Every line that holds "pixels" should be shown.
## Begin DATA SEGMENT
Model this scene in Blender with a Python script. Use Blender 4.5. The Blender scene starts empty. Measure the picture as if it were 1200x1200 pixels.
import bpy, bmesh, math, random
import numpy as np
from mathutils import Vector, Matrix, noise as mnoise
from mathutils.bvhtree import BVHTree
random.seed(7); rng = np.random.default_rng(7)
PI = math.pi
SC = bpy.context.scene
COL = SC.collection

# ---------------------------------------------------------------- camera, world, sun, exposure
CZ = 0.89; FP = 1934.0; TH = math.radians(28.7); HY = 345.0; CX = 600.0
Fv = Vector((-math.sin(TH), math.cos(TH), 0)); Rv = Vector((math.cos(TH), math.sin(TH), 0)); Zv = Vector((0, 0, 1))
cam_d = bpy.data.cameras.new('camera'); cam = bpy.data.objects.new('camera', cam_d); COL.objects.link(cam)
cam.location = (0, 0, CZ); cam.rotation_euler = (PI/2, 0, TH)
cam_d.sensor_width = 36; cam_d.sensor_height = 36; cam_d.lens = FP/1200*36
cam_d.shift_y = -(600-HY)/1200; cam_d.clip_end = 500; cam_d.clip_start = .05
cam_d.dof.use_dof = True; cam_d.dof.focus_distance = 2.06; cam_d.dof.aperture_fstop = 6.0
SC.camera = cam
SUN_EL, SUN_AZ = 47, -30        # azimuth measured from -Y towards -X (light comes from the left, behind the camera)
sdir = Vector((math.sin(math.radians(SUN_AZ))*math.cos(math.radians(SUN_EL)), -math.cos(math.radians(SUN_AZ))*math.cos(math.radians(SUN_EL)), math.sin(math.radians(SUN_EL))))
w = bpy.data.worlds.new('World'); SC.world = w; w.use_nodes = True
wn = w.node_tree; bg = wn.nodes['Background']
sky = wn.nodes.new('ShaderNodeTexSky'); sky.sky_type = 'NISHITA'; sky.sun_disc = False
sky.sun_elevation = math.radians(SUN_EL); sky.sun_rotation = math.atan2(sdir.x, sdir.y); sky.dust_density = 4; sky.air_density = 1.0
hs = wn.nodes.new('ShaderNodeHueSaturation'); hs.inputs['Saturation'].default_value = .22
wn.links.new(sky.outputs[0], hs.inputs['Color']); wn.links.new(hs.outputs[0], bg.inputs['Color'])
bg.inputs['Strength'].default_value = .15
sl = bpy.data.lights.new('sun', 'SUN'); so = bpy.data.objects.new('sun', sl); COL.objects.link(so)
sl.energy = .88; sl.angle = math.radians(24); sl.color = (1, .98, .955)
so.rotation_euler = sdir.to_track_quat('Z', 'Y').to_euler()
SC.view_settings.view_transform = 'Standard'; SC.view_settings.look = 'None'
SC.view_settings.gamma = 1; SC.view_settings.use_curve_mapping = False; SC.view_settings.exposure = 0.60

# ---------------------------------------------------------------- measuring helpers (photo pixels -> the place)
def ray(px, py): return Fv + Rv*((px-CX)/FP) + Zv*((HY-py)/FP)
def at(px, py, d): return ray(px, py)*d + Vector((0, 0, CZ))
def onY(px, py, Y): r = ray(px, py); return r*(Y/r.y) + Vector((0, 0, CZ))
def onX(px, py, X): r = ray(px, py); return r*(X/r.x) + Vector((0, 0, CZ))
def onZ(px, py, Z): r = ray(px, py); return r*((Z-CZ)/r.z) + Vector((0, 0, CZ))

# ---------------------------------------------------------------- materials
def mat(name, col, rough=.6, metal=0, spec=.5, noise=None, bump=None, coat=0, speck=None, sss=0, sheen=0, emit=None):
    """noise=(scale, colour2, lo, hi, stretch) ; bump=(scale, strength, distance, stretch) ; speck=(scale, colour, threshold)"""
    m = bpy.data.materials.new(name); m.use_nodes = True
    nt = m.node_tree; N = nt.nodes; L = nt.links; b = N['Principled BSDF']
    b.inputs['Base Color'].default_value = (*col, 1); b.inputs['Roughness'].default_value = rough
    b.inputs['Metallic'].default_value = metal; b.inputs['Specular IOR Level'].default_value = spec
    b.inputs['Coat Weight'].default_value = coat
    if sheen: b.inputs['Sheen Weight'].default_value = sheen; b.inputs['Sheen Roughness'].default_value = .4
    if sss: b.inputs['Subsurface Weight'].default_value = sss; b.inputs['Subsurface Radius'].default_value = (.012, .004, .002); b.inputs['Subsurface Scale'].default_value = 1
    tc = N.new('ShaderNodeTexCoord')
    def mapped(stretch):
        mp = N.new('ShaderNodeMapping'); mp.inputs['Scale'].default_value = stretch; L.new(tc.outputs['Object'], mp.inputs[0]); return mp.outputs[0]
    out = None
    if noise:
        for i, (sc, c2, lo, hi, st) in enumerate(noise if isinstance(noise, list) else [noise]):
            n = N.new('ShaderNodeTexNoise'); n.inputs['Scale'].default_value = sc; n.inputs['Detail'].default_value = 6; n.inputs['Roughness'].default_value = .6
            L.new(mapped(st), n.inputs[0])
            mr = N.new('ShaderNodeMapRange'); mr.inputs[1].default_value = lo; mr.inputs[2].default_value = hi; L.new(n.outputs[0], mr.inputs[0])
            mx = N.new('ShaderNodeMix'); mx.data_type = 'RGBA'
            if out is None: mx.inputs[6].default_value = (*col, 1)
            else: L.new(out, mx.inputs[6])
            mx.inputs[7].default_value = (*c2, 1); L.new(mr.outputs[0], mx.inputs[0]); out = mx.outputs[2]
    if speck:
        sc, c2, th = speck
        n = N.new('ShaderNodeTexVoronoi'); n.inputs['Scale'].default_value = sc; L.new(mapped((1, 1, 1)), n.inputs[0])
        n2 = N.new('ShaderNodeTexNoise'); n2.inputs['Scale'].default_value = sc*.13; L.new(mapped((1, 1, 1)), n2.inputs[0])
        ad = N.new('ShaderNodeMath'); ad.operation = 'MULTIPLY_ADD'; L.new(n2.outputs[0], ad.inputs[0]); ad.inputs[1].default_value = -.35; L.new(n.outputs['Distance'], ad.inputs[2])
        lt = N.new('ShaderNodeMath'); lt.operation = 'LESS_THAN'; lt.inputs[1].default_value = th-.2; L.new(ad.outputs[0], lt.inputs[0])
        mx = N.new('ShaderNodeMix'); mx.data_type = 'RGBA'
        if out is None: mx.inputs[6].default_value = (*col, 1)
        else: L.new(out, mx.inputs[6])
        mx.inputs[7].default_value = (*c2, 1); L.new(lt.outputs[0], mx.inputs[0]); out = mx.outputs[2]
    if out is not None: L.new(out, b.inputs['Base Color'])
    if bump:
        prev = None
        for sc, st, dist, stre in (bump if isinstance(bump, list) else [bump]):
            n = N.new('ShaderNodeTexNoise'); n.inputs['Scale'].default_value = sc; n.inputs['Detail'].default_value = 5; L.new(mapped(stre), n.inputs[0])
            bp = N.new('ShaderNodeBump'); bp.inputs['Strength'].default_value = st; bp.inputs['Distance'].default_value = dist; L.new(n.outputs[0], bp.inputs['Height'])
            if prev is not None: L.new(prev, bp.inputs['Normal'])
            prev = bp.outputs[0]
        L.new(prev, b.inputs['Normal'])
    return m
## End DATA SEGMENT
→ RESULT OF THIS TASK
Model this scene in Blender with a Python script. Use Blender 4.5. The Blender scene starts empty. Measure the picture as if it were 1200x1200 pixels.
# ---------------------------------------------------------------- measuring helpers (photo pixels -> the place)